The flying controls seem to be a point of contention for a lot of people. Took me a bit to get used to especially since they aren't inverted out of the gate. The left stick controls your left and right turning while the right stick controls your up and down while the triggers are a speed up and a limited boost on top of the gear shift L3 click. This means you only have access to the x axis of the camera and can make things like the time trials more annoying to reorient should you miss a ring or trying to look and see what all the commotion is under you as you fly through the lands. I don't think they are awful by any means, I've gotten very used to them and can effortlessly do what I set out to but I do think either the triggers should have stayed where they are and the verticality be placed on the shoulder buttons or vice versa.

I had heard and seen video claiming the game was buggy and full of performance issues but I didn't run into much 0f anything.
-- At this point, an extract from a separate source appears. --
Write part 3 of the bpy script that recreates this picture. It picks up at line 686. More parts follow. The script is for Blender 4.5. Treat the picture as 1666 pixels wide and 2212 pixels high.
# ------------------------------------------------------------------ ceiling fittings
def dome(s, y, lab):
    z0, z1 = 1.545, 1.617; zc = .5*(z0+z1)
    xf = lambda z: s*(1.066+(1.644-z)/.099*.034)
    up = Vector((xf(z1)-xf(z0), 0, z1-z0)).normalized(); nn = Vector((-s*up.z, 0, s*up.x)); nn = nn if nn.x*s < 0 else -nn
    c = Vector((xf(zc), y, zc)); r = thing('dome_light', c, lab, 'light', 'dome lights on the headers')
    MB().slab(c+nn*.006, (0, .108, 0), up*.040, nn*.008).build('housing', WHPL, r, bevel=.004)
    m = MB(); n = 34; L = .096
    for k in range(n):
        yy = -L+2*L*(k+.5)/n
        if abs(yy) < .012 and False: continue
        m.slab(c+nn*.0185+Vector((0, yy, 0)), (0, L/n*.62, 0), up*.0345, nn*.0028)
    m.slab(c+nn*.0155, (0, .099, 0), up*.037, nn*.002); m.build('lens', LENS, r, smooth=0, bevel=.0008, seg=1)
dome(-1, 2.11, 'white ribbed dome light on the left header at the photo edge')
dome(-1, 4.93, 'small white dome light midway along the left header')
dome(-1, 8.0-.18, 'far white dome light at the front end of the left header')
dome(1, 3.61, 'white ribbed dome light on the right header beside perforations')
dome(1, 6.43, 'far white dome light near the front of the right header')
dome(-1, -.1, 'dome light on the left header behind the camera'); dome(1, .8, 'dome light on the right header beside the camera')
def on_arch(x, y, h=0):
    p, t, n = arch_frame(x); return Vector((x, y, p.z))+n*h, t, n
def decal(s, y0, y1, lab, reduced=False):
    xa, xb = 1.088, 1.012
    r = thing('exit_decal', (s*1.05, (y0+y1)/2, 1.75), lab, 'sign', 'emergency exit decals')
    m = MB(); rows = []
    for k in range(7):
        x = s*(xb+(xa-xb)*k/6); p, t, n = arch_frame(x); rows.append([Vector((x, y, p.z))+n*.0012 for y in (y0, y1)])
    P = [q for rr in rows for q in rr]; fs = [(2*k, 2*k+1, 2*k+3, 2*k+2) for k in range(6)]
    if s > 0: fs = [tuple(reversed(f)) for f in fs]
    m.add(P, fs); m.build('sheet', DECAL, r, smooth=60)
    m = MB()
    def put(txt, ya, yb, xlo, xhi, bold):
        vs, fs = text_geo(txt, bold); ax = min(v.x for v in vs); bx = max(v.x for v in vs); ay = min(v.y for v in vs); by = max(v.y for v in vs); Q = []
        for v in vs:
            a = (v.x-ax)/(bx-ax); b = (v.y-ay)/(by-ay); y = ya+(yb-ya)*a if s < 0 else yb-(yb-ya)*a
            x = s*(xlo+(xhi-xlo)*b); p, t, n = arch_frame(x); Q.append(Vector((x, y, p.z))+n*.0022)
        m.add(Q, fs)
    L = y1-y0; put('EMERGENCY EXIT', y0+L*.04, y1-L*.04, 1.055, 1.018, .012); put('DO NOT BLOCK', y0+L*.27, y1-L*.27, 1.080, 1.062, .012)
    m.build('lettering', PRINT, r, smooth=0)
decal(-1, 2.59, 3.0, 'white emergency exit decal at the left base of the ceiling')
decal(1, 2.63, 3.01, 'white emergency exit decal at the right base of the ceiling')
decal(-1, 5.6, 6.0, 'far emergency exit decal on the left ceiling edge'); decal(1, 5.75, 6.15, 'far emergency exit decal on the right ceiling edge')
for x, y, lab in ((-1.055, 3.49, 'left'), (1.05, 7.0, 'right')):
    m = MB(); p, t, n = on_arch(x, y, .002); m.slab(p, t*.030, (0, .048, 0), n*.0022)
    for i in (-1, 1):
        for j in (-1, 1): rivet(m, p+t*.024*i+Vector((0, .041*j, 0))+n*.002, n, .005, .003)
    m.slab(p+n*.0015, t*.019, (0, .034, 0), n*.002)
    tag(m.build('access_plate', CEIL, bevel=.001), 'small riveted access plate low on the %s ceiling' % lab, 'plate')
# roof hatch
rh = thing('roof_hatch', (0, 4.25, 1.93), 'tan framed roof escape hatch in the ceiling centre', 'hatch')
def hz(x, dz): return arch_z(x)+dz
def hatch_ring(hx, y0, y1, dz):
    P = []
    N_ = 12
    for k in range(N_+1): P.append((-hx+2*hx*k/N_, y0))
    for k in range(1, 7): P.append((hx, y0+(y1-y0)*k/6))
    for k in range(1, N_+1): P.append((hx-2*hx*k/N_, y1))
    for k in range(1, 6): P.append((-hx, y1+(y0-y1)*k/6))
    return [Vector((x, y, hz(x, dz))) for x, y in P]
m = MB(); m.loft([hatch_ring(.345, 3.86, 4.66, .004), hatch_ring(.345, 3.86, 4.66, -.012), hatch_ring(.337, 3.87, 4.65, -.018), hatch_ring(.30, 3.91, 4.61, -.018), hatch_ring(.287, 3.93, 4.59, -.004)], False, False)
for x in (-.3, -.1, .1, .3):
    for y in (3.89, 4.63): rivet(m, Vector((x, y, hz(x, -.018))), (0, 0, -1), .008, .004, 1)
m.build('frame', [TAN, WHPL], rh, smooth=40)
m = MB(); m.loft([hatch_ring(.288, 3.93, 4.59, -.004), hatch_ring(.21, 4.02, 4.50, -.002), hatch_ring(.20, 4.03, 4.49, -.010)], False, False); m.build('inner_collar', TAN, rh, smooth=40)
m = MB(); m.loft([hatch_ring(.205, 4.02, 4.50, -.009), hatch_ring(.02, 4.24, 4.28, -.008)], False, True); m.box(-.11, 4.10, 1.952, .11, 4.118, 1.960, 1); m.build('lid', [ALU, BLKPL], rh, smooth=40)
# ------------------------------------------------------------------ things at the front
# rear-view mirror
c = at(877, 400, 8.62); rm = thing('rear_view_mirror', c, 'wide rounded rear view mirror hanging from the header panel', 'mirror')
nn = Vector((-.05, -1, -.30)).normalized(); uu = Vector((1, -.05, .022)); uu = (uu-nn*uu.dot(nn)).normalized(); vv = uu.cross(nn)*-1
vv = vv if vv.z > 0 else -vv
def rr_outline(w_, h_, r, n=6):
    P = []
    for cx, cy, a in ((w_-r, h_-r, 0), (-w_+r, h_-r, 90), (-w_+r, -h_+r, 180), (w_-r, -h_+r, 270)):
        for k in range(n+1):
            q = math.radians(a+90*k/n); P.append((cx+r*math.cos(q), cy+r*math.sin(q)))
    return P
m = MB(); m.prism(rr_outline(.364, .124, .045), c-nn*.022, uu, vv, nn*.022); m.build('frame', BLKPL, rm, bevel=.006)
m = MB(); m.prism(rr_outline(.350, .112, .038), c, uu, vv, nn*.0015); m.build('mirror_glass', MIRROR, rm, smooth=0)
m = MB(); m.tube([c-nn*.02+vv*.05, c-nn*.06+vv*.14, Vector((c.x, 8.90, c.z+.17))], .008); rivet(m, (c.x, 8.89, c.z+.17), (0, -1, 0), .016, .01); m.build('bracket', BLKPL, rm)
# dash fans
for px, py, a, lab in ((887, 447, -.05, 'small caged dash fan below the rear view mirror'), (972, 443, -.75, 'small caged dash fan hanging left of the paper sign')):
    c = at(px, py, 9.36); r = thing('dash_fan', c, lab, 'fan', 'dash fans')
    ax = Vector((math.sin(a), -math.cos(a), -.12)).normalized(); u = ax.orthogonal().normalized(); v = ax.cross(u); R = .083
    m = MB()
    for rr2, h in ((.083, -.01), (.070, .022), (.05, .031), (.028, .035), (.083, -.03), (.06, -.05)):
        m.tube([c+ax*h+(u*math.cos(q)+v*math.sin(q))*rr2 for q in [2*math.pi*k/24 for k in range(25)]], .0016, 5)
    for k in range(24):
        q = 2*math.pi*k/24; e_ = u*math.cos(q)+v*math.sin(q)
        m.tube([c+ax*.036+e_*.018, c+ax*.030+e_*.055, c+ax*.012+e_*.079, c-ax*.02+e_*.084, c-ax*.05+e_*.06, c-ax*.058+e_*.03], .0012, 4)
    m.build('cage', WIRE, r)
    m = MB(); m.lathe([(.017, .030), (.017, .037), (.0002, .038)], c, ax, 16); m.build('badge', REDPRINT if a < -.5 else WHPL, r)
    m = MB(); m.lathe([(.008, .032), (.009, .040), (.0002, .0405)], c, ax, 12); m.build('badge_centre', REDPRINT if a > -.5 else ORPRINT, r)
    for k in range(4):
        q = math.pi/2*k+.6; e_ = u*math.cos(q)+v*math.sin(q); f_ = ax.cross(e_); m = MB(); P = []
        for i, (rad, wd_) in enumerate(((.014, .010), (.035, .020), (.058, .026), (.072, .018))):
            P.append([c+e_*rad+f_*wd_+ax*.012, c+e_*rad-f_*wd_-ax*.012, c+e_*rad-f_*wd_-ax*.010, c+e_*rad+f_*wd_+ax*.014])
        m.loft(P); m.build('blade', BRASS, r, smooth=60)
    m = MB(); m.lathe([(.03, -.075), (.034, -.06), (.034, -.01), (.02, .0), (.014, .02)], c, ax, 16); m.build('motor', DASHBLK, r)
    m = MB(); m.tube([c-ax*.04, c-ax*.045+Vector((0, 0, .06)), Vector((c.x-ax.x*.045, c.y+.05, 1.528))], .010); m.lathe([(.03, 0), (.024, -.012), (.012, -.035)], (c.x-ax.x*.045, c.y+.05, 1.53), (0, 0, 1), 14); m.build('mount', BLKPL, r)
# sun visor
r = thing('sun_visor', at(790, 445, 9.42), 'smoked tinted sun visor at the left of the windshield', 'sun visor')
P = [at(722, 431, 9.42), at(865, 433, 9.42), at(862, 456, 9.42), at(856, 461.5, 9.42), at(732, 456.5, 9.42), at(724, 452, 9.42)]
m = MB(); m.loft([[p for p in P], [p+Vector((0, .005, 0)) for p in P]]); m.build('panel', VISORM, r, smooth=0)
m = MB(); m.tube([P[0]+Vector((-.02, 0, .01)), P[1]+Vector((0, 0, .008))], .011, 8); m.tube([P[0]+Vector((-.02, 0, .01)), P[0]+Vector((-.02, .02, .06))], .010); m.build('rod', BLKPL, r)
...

Other than the loading in after fast traveling, the frame rate was stable the whole time. In terms of glitches, I didn't get the quest locking or chest one. Other than clothing physics related ones that happened maybe once a session. I got stuck between a ruin wall and a cliffside and wasn't able to open the menus so I had to restart the game, but the game autosaves often so I had plenty of close saves to choose form and only lost like 30 seconds. I played unpatched on PS5 as well so nothing was fixed. So much when I played Scarlet, I either got lucky and rarely saw any issues or people are blowing it out of proportion.


TLDR: While it might not come off that way, I generally a fun time. Getting to run around a fully realized Hogwarts brought back memories of playing Chamber of Secrets on the PS2. This game right now is what I remember Chamber of Secrets being, just with a nondescript bland main character cuz self inserts and whatnot instead of loosely following a movie plot. The combat could have used more enemy variety, the story and other characters needed Sebastian levels of care, but the general act of exploring the world, uncovering secrets, petting your magical creatures and unleashing a killing curse on your foes surpasses that. Its not a 10/10 but certainly not a 1/10, probably a 6 or so maybe 7 if I'm feeling generous. Peeves is lucky he's already a poltergeist or he'd be on the receiving end of a Avada.

EDIT: I am dropping the score by half a star. This single player game would not let me even start it without downloading its newest patch at the time of writing this. There is no good reason to force an update in a purely single player title unless it fixes a gamebreaking bug. This update made the game run worse. I had literal slideshows and puzzle room not visually updating so I was just walking through blocks despite having little to no issues whatsoever on the unpatched game. I get stopping multiplayer connectivity without it but I have never seen a single player game just full on stop me without a patch before. Usually I can play while it downloads or just delete the update and play on my current version. I pray this isn't a sign of things to come. Might just never connect my stuff the internet from now on unless I'm buying a digital title and see how far I can get.

Reviewed on Feb 20, 2023


2 Comments


omg i also played chamber of secrets on the ps2 as a kid, good times man

2 months ago

@NOWITSREYNTIME17 I really need to play Prisoner of Azkaban one day.